How Customer Segmentation Can Increase Sales & Manage Risk

How Can Finance Rethink Customer Data Management?

When customer data becomes unwieldy, we need an organized approach to reining it in.

Enter customer segmentation.

For finance and credit teams, segmentation enables the financial manager to step back from individual transactional line items and analyze one account in the context of the entire portfolio. Here’s how to use customer segmentation to identify opportunities and risks:

1. Proactively Perform Account Reviews

For credit teams today, deteriorating customer credit levels is a top challenge. Many companies perform account reviews based on sales channels. Segmenting by industries and corporate family trees can also provide insight into risk factors.

And don't forget that you're not just looking for the negative; upsell and cross-sell opportunities arise during this process.

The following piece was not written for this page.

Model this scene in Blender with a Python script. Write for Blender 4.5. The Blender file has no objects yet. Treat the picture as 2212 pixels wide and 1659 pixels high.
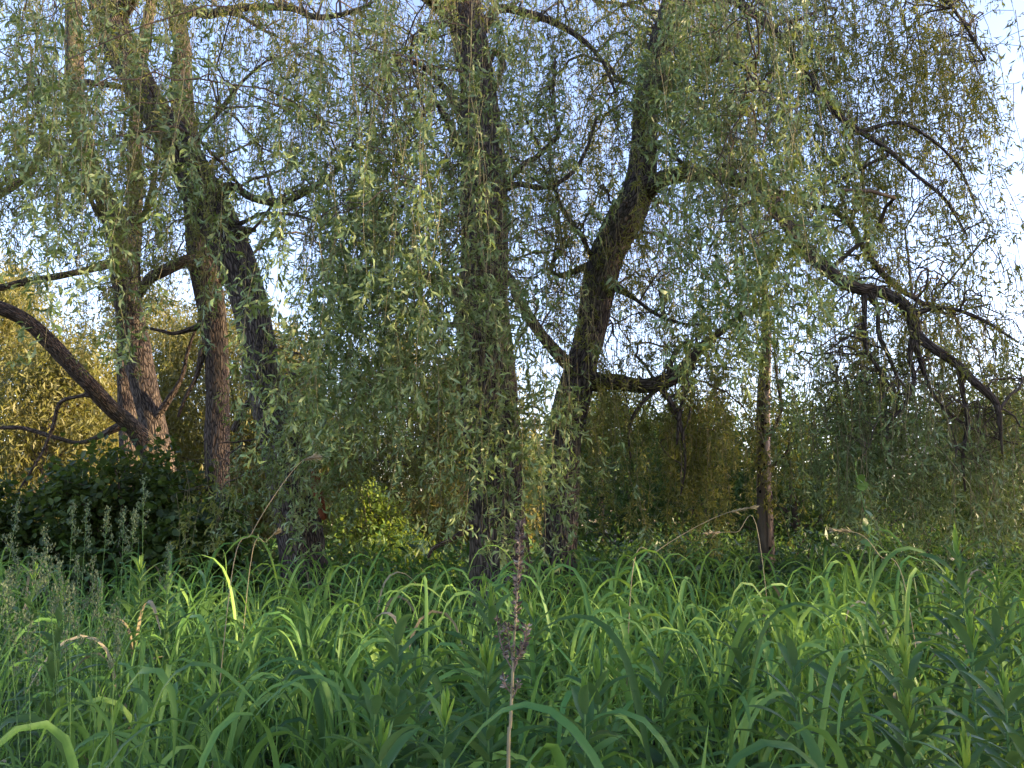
import bpy, math, random
import numpy as np
from mathutils import Vector, noise as mnoise

R = np.random.RandomState(7)
random.seed(7)
scene = bpy.context.scene
COL = scene.collection

# ------------------------------------------------------------------ camera
FPX = 1703.0                      # focal length for a 2212 px wide frame
CAM_Z = 1.62
PITCH = math.atan(300 / FPX)
cam_d = bpy.data.cameras.new('camera')
cam_d.sensor_width = 36.0
cam_d.lens = 36.0 * FPX / 2212.0
cam_d.clip_start = 0.05
cam_d.clip_end = 3000
cam = bpy.data.objects.new('camera', cam_d)
COL.objects.link(cam)
cam.location = (0, 0, CAM_Z)
cam.rotation_euler = (math.pi / 2 + PITCH, 0, 0)
scene.camera = cam

def W(px, py, d):
    """survey point: where the ray of photo pixel (px,py) is d metres in front"""
    a = (px - 1106) / FPX
    b = (829.5 - py) / FPX
    yy = math.cos(PITCH) - math.sin(PITCH) * b
    zz = math.sin(PITCH) + math.cos(PITCH) * b
    k = d / yy
    return np.array((a * k, d, CAM_Z + zz * k))

def on_ground(px, d, z=0.0):
    return np.array(((px - 1106) / FPX * d, d, z))

# ------------------------------------------------------------------ mesh builder
class MB:
    def __init__(self):
        self.v = []; self.f = []; self.n = 0
    def add(self, verts, faces, mat=0, tint=0.5):
        """verts (n,3); faces list of int arrays (m,3|4); tint scalar or per-face array list"""
        verts = np.asarray(verts, dtype=np.float32)
        if not isinstance(faces, list): faces = [faces]
        for i, fa in enumerate(faces):
            fa = np.asarray(fa, dtype=np.int64)
            t = tint[i] if isinstance(tint, list) else tint
            t = np.broadcast_to(np.asarray(t, dtype=np.float32), (len(fa),))
            m = np.full(len(fa), mat, dtype=np.int32)
            self.f.append((fa + self.n, m, t))
        self.v.append(verts); self.n += len(verts)
    def build(self, name, mats, parent=None, smooth=True, coords=None, loc=None):
        me = bpy.data.meshes.new(name)
        V = np.concatenate(self.v)
        if loc is not None: V = V - np.asarray(loc, dtype=np.float32)
        q = [x for x in self.f if x[0].shape[1] == 4]
        t = [x for x in self.f if x[0].shape[1] == 3]
        loops = []; tot = []; mi = []; ti = []
        for grp, k in ((q, 4), (t, 3)):
            if not grp: continue
            F = np.concatenate([g[0] for g in grp])
            loops.append(F.ravel()); tot.append(np.full(len(F), k, dtype=np.int32))
            mi.append(np.concatenate([g[1] for g in grp])); ti.append(np.concatenate([g[2] for g in grp]))
        loops = np.concatenate(loops).astype(np.int32); tot = np.concatenate(tot)
        mi = np.concatenate(mi); ti = np.concatenate(ti)
        start = np.concatenate(([0], np.cumsum(tot)[:-1])).astype(np.int32)
        me.vertices.add(len(V)); me.vertices.foreach_set('co', V.ravel().astype(np.float32))
        me.loops.add(len(loops)); me.loops.foreach_set('vertex_index', loops)
        me.polygons.add(len(tot)); me.polygons.foreach_set('loop_start', start)
        me.polygons.foreach_set('loop_total', tot)
        me.polygons.foreach_set('material_index', mi)
        me.polygons.foreach_set('use_smooth', np.full(len(tot), smooth, dtype=bool))
        for m in (mats if isinstance(mats, (list, tuple)) else [mats]): me.materials.append(m)
        a = me.attributes.new('tint', 'FLOAT', 'FACE'); a.data.foreach_set('value', ti.astype(np.float32))
        if coords is not None:
            c = me.attributes.new('bark_co', 'FLOAT_VECTOR', 'POINT')
            c.data.foreach_set('vector', coords.ravel().astype(np.float32))
        me.update(calc_edges=True)
        o = bpy.data.objects.new(name, me)
        COL.objects.link(o)
        if parent is not None: o.parent = parent
        if loc is not None and parent is None: o.location = loc
        return o

def tag(o, label=None, cat=None, group=None, kind=None):
    if label: o['label'] = label
    if cat: o['category'] = cat
    if group: o['group'] = group
    if kind: o['kind'] = kind
    return o

def empty(name, loc, label, cat, group=None):
    o = bpy.data.objects.new(name, None)
    o.empty_display_size = 0.3
    o.location = loc
    COL.objects.link(o)
    return tag(o, label, cat, group)

def under(o, root):
    """parent o (built in world coordinates) below root without moving it"""
    o.parent = root
    p = root; M = None
    loc = Vector((0, 0, 0))
    while p is not None:
        loc += p.location; p = p.parent
    o.location = -loc
    return o

# ------------------------------------------------------------------ materials
def new_mat(name):
    m = bpy.data.materials.new(name); m.use_nodes = True
    nt = m.node_tree; nt.nodes.clear()
    return m, nt, nt.nodes, nt.links

def leaf_mat(name, cols, trans, transmix=0.4, rough=0.5, under_col=None, spec=0.4, vein=False):
    """cols: list of (pos, rgb) along the per-leaf tint; trans: rgb of light passing through"""
    m, nt, N, L = new_mat(name)
    out = N.new('ShaderNodeOutputMaterial')
    at = N.new('ShaderNodeAttribute'); at.attribute_name = 'tint'
    cr = N.new('ShaderNodeValToRGB')
    el = cr.color_ramp.elements
    while len(el) < len(cols): el.new(0.5)
    for e, (p, c) in zip(el, cols): e.position = p; e.color = (*c, 1)
    L.new(at.outputs['Fac'], cr.inputs[0])
    col = cr.outputs[0]
    if under_col:
        g = N.new('ShaderNodeNewGeometry'); mx = N.new('ShaderNodeMixRGB')
        mul = N.new('ShaderNodeMath'); mul.operation = 'MULTIPLY'; mul.inputs[1].default_value = 0.75
        L.new(g.outputs['Backfacing'], mul.inputs[0]); L.new(mul.outputs[0], mx.inputs[0])
        L.new(col, mx.inputs[1]); mx.inputs[2].default_value = (*under_col, 1)
        col = mx.outputs[0]
    # large-scale colour drift through the plant mass
    tc = N.new('ShaderNodeNewGeometry'); nz = N.new('ShaderNodeTexNoise'); nz.inputs['Scale'].default_value = 1.3
    L.new(tc.outputs['Position'], nz.inputs['Vector'])
    hs = N.new('ShaderNodeHueSaturation')
    mr = N.new('ShaderNodeMapRange'); mr.inputs[1].default_value = .3; mr.inputs[2].default_value = .7
    mr.inputs[3].default_value = .485; mr.inputs[4].default_value = .515
    L.new(nz.outputs[0], mr.inputs[0]); L.new(mr.outputs[0], hs.inputs['Hue'])
    L.new(col, hs.inputs['Color']); col = hs.outputs[0]
    p = N.new('ShaderNodeBsdfPrincipled')
    L.new(col, p.inputs['Base Color']); p.inputs['Roughness'].default_value = rough
    p.inputs['Specular IOR Level'].default_value = spec
    t = N.new('ShaderNodeBsdfTranslucent')
    mt = N.new('ShaderNodeMixRGB'); mt.blend_type = 'MIX'; mt.inputs[0].default_value = .65
    L.new(col, mt.inputs[1]); mt.inputs[2].default_value = (*trans, 1)
    L.new(mt.outputs[0], t.inputs[0])
    ms = N.new('ShaderNodeMixShader'); ms.inputs[0].default_value = transmix
    L.new(p.outputs[0], ms.inputs[1]); L.new(t.outputs[0], ms.inputs[2])
    L.new(ms.outputs[0], out.inputs[0])
    return m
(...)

2. Collaborate with Sales and Marketing

As you start the segmentation process, you're drilling into what sales reps are most concerned about. What anomalies present themselves? What behavior trends? Which accounts are under-utilizing credit limits and therefore are low-risk targets? Answering these questions tells you a lot about your portfolio - and sharing the insights with sales lets you build what's probably the most critical cross-functional relationship for driving growth.

3. Manage Finance Risk Strategically

A company may have a decent number of strategic accounts it deems most important. Oftentimes, however, those accounts prove to be the worst payers. Because the dollars are so heavily weighted in their favor, they dwarf anything coming beneath them. They're big, so they can often dictate terms. The point is segmentation is important in determining the payment behaviors of customers and vendors, because you can identify interesting behavior patterns that you just might be able to leverage.